- INFORMATION SHOWN:

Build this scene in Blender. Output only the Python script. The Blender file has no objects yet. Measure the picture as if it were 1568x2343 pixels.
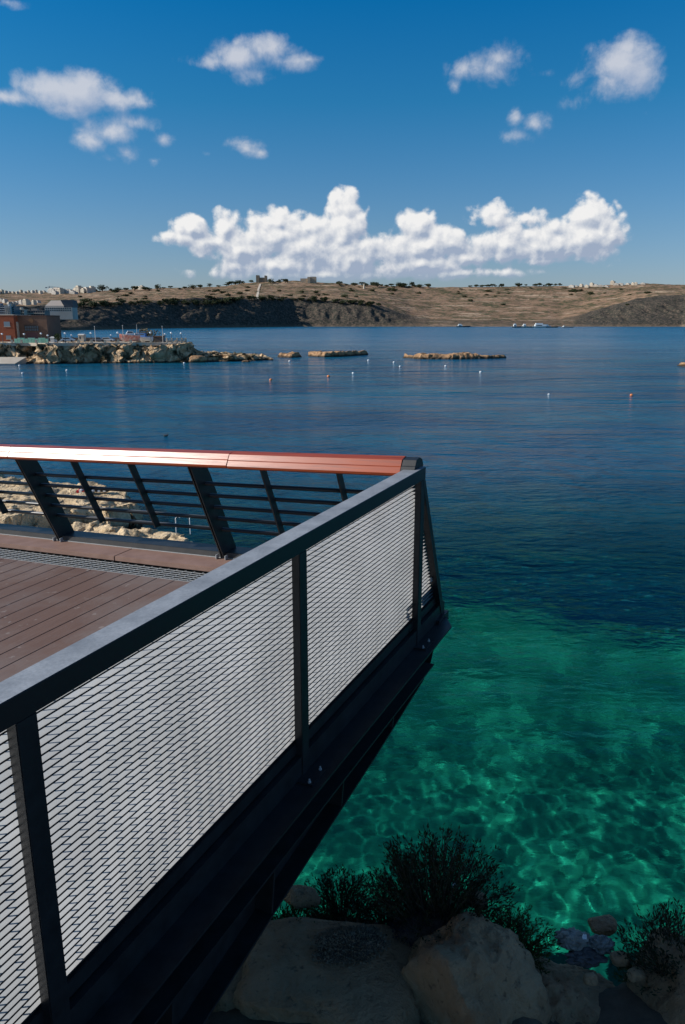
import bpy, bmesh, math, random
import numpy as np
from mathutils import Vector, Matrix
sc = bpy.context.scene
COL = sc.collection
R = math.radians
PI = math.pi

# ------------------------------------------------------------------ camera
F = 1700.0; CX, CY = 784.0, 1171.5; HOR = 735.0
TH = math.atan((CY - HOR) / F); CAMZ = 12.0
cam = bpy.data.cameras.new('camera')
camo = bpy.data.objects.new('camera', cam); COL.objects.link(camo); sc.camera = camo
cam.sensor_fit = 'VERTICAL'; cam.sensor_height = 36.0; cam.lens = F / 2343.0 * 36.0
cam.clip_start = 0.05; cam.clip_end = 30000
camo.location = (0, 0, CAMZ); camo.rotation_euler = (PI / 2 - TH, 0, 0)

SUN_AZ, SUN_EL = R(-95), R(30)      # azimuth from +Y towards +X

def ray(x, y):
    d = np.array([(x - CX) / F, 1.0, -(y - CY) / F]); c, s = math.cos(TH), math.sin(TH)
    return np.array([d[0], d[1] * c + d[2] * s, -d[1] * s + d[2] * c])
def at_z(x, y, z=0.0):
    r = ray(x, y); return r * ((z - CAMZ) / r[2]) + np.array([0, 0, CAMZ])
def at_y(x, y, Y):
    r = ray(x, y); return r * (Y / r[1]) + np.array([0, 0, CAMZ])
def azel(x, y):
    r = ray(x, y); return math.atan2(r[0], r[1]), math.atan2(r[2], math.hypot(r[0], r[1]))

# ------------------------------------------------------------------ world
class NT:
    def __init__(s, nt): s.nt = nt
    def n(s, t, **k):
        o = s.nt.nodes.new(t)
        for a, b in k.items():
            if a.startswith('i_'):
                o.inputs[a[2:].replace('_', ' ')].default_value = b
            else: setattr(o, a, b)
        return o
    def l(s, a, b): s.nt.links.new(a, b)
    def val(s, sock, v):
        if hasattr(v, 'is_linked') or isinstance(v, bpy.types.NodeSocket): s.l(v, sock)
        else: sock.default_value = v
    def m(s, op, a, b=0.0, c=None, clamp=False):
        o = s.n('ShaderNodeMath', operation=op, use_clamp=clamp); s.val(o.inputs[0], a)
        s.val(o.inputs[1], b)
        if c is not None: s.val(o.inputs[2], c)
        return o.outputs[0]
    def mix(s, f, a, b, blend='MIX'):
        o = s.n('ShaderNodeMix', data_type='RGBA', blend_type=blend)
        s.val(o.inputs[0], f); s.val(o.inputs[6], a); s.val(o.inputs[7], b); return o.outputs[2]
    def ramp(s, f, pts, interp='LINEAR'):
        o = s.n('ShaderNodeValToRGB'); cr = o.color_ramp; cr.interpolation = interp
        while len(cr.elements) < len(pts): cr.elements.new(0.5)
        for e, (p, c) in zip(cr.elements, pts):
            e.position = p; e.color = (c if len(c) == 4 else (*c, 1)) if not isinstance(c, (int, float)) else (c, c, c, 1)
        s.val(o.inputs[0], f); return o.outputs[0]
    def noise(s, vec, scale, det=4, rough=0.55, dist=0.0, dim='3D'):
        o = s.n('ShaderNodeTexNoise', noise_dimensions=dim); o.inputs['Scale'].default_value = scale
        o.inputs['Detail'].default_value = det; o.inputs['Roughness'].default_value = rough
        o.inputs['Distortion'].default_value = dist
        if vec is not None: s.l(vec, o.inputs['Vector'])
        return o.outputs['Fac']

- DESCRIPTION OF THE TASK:
Please extract exactly the lines of the data, from the first through the line containing "PI = math.pi", and add no pictures to the copy.

- THE OUTPUT:
Build this scene in Blender. Output only the Python script. The Blender file has no objects yet. Measure the picture as if it were 1568x2343 pixels.
import bpy, bmesh, math, random
import numpy as np
from mathutils import Vector, Matrix
sc = bpy.context.scene
COL = sc.collection
R = math.radians
PI = math.pi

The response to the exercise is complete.